Nog net zo intens blond als vijfentwintig jaar geleden. Alleen, waar de stekels van de ongenaakbare wave-meid recht overeind stonden, draagt de moeder van twee kinderen het nu sluik en schouderlang. Kim Wilde gebruikt al sinds eind jaren tachtig geen haarlak meer. Slecht voor het milieu. Een mens wordt ouder, wijzer, milieubewuster en er komt een punt waar je een blakende rozenstruik net zo kunt waarderen als een nummer-éénhit.
Wilde in ieder geval wel. Want Wilde is domweg gelukkig in haar achtertuin. De Britse popster die in 1981 vanuit het niets een hit scoorde met Kids In America had zich in 1997 teruggetrokken in de horticultuur en maakt haar groene vingers te gelde door onder andere het tuinprogramma Garden Invaders voor de BBC te presenteren.
En nu? Nu toert Wilde weer en treedt 22 februari op in Paradiso in Amsterdam. Wilde is daarmee toegetreden tot een groeiend gezelschap van artiesten uit de jaren zeventig en tachtig die aan hun tweede popleven zijn begonnen; een plezierig schaduwbestaan buiten de hitlijsten. Eén dat een flauwe, maar voor zowel de fans als de ster een bevredigende, afspiegeling is van de hoogtijdagen.
De stoere zangeres combineerde begin eighties haar wave-uitstraling met liedjes die poppy genoeg waren voor top 40 noteringen. Kids In America had branie, een jongenskoortje – Woho! –, gitaren met vier versnellingen en een ADHD-synthesizertje. De zangeres zong liedjes die zowel luchtig als doordacht waren en wasemde een sex appeal die ze ontleende aan haar ravissante schoonheid en het feit dat ze nooit lachte in de camera.
Wilde schoot omhoog. En kreeg na haar eerste hit ook daadwerkelijk een carrière van betekenis.
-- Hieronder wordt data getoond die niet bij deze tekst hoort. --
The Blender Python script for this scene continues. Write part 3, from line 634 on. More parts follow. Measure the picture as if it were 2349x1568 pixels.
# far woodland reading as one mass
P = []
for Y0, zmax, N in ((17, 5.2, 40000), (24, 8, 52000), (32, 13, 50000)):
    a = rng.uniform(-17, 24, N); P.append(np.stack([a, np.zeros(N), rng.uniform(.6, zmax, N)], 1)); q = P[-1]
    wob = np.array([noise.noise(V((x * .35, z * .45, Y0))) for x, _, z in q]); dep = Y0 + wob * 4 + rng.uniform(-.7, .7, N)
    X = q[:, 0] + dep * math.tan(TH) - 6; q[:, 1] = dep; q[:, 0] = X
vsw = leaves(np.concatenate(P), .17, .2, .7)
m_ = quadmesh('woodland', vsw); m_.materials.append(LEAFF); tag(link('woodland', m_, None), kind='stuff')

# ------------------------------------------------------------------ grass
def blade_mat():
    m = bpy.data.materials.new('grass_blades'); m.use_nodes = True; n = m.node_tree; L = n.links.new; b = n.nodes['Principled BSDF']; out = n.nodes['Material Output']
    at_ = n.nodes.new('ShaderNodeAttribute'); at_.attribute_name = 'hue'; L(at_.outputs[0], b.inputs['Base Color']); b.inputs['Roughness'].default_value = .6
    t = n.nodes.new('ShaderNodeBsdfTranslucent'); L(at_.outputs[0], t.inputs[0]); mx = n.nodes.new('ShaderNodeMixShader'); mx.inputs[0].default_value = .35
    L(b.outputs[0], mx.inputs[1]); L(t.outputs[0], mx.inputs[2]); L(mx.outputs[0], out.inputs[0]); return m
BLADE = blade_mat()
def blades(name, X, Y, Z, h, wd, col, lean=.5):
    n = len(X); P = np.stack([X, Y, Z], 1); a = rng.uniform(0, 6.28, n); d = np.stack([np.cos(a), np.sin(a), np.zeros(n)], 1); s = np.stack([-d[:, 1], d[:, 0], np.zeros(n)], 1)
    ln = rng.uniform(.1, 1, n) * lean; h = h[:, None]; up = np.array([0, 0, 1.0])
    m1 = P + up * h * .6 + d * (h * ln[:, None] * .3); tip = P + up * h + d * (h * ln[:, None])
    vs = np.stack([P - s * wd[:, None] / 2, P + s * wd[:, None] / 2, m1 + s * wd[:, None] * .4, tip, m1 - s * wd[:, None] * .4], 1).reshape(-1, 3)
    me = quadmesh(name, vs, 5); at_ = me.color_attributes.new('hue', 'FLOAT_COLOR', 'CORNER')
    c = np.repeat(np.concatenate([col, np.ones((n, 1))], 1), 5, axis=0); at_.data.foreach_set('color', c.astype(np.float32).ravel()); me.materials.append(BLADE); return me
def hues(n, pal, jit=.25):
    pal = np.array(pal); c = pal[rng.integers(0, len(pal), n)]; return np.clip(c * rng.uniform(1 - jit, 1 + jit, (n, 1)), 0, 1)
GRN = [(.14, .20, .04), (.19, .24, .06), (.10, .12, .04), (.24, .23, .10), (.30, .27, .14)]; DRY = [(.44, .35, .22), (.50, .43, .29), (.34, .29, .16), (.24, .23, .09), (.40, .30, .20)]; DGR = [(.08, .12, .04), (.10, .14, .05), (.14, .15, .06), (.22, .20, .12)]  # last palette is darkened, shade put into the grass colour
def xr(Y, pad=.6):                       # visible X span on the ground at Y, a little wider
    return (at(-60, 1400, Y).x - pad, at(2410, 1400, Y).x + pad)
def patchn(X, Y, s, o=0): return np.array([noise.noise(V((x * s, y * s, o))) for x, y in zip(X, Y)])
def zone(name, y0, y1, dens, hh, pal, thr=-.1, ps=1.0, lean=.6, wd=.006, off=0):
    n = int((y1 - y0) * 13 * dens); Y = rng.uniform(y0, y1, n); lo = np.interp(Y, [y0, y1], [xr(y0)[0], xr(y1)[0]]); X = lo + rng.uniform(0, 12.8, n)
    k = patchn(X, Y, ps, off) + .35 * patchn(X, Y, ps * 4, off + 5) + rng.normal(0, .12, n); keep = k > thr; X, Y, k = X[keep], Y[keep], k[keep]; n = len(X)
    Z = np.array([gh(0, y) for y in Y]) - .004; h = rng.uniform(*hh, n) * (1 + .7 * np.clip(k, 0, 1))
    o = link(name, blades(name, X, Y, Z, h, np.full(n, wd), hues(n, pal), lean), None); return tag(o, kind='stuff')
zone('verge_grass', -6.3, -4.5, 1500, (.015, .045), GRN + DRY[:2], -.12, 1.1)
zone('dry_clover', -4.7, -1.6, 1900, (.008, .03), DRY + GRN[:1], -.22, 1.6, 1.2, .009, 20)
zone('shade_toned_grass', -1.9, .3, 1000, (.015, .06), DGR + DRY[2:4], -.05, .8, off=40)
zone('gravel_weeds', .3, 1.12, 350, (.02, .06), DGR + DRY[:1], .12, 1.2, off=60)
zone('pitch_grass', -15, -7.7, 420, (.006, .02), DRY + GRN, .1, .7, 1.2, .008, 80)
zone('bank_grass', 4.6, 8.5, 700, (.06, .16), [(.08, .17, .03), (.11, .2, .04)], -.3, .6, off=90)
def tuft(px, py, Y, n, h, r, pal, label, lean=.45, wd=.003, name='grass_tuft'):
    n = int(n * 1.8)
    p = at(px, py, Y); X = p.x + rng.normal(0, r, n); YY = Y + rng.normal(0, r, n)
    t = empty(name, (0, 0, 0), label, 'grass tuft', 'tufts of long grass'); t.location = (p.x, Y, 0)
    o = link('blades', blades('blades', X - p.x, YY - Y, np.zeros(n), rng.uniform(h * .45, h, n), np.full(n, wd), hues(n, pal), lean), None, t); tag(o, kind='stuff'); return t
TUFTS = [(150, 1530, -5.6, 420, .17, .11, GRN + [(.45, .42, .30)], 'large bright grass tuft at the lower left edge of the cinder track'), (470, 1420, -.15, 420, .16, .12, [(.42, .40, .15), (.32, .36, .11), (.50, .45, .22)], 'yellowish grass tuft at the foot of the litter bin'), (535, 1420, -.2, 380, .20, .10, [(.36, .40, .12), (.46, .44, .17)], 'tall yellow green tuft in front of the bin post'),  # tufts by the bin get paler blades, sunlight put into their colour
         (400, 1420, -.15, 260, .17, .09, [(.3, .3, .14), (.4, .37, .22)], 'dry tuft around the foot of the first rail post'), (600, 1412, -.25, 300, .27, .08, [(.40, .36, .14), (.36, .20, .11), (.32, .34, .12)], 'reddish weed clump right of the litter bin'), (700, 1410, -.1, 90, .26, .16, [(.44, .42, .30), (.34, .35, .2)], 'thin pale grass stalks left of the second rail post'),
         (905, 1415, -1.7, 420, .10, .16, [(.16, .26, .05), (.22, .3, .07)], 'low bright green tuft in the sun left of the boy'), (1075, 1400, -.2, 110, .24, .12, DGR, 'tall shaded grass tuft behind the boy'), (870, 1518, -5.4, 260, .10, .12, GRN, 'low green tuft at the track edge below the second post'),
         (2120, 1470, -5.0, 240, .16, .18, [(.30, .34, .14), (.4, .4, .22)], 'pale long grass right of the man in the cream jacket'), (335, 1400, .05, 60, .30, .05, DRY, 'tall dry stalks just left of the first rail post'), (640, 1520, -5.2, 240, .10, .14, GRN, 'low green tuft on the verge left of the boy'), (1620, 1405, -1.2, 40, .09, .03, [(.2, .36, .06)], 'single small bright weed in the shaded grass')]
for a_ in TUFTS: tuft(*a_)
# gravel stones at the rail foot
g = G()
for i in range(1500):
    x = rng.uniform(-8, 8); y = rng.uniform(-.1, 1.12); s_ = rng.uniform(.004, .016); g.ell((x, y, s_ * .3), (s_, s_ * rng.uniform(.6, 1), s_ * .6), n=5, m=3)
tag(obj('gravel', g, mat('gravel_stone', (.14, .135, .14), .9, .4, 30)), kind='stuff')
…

Maar toen de succesformule na Cambodia – jongenskoortje, gitaren, synthesizers – en View From A Bridge sleets begon te raken, taande haar carrière. Wilde paste niet meer in de Britse poptijdsgeest die gekaapt was door de hitfabriek Stock, Aitken en Waterman (Rick Astley, Mel & Kim, Kylie Minogue).
Maar waar vroeger het merendeel van de pop-has beens in vergetelheid of aan de drugs raakte, worstelde Wilde en kwam boven.
Er was een openbaring toen ze eind jaren negentig verhuisde naar een cottage op de countryside. De zangeres noemde het ontdekken van haar ‘twee handen’ een ‘religieuze ervaring’. Ze wilde een leuke, ecologisch verantwoorde tuin voor haar kinderen en wierp zich op een tuinierstudie.
De voorliefde bloeide uit tot een tuincolumn in de Britse kwaliteitskrant The Guardian, Wilde Side, een boek over tuinieren, met nog één onderweg, sinds 1999 het tv-programma Better Gardens gevolgd door Garden Invaders en kroon op het groene werk: vorig jaar een gouden plak voor de Cumbrian-tuin van haar op de prestigieuze Royal Horticultural Society Chelsea Flower Show.
Maar één keer nog wilde de blonde zangeres het proberen en Wilde nam in 2003 samen met 99 Luftballons-Nena Anyplace Anywhere Anytime op. Geheel tegen haar eigen verwachtingen in scoorden ze een hit. En het beviel haar zo dat de vamp van weleer voorzichtig weer aan een zangcarrière dacht.
Dus kwam vorig jaar haar laatste album uit: een halfslachtig product dat voor het grootste gedeelte uit remixen van oude nummers bestaat. Tussen de opnames van Garden Invaders probeert ze nu haar popcarrière nieuw leven in te blazen. Met dien verstande dat hernieuwd succes als zangeres mag, maar niet hoeft. En daarmee levert ze haar bijdrage aan de verdere afkalving van de mythische status van het popsterrendom. Want een bestaan als idool kan anno 2007 best als bijbaantje, als liefhebberij. En sinds pophelden sinds de jaren zeventig niet meer eerder sterven dan hun carrière, zullen er ongetwijfeld meer volgen. Optredens worden gelegenheidstoernooien van veteranen.
Het heeft iets moois, het sterrendom als onverdachte tot niets verplichtende liefhebberij terwijl de echte passie elders woedt. Als Wilde in Paradiso tussen nummers door voor zich uit mijmert dan zal het ook niet over oude gloriedagen zijn, maar eerder over hoe mooi de primula’s er vorig jaar nog bij stonden.